Après London 1720 et London 1740, l'ensemble La Rêveuse achève ici son voyage musical dans le paysage anglais au fil du XVIIIe siècle.
Dans un pays enfin en paix où la vie musicale a été dominée pendant quatre décennies par Haendel, la nouvelle reine Charlotte s'intéresse à la naissance du style galant, illustré par des compositeurs venus d'Allemagne comme Carl Friedrich Abel, le luthiste Rudolf Straube ou Johann Christian Bach, « le Bach de Londres ». Une société oisive et décadente se presse aux soirées libertines organisées par Teresa Cornelys, où prennent place des concerts de chambre. C'est dans cet environnement festif que naissent les Bach-Abel concerts. On y cultive le nouveau mouvement artistique de la Sensibility, cousin de l'Empfindsamkeit allemande. La viole de gambe y vit ses derniers moments, laissant peu à peu la place aux nouveaux instruments : le pianoforte, bien sûr, mais aussi la guitare anglaise et les verres musicaux, ancêtres de l'harmonica de verre. Le programme de La Rêveuse fait la part belle à ces nouvelles sonorités qui s'accordent avec le style galant et la mélancolie des sentiments.

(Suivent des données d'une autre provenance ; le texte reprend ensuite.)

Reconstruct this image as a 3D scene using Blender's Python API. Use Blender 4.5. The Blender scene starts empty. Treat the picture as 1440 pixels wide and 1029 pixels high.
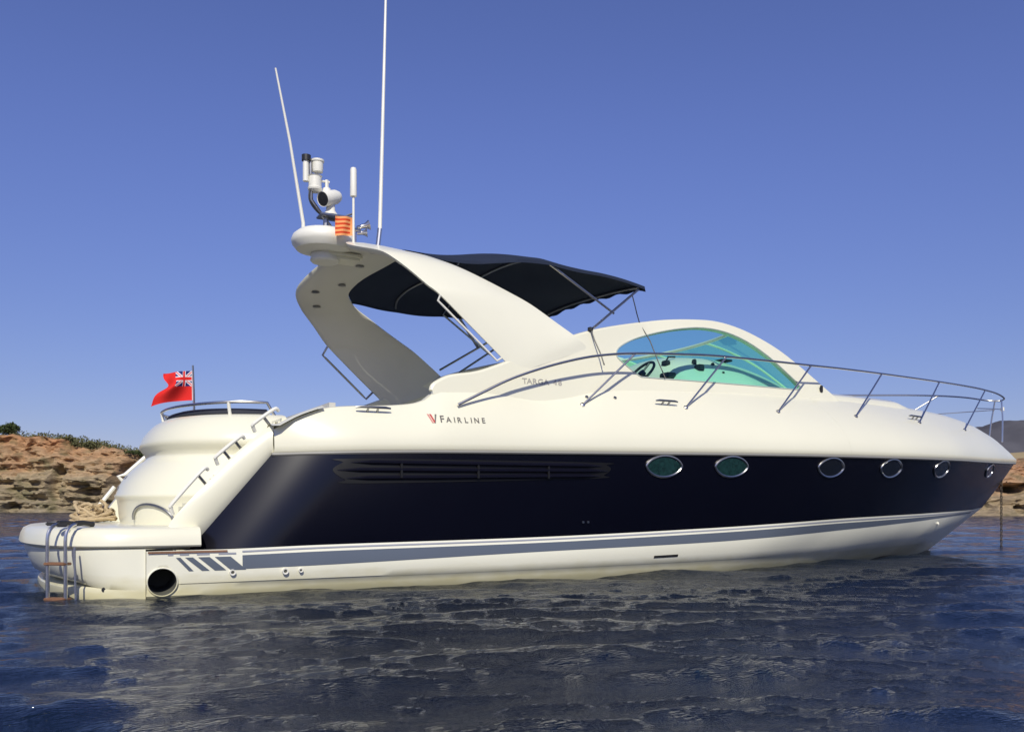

La perfection technique à laquelle nous a habitués La Rêveuse est ici au service d'un élan jubilatoire qui colore ces tableaux de mille nuances subtiles. La viole de Florence Bolton chante avec une belle souplesse. La flûte traversière de Serge Saitta dialogue joyeusement avec les cordes dans les Quartets de J.C. Bach et de C.F. Abel. Sylvain Lemêtre nous fait découvrir les verres musicaux que l'on jouait « au doigt mouillé », avant que Benjamin Franklin ne perfectionne l'harmonica de verre. Benjamin Perrot abandonne son théorbe pour la guitare anglaise ; c'est elle qui accompagne les pièces de viole si élégiaques d'Abel et les airs pour verres musicaux d'Ann Ford. La délicatesse de son jeu solo dans le Largo de Rudolf Straube est d'une sensibilité inouïe. Tout un monde sonore qui influencera durablement le très jeune Mozart en séjour à Chelsea en 1764. Toujours passionnant, le livret d'accompagnement signé par Florence Bolton nous renseigne sur le contexte historique de cette transition musicale entre deux mondes.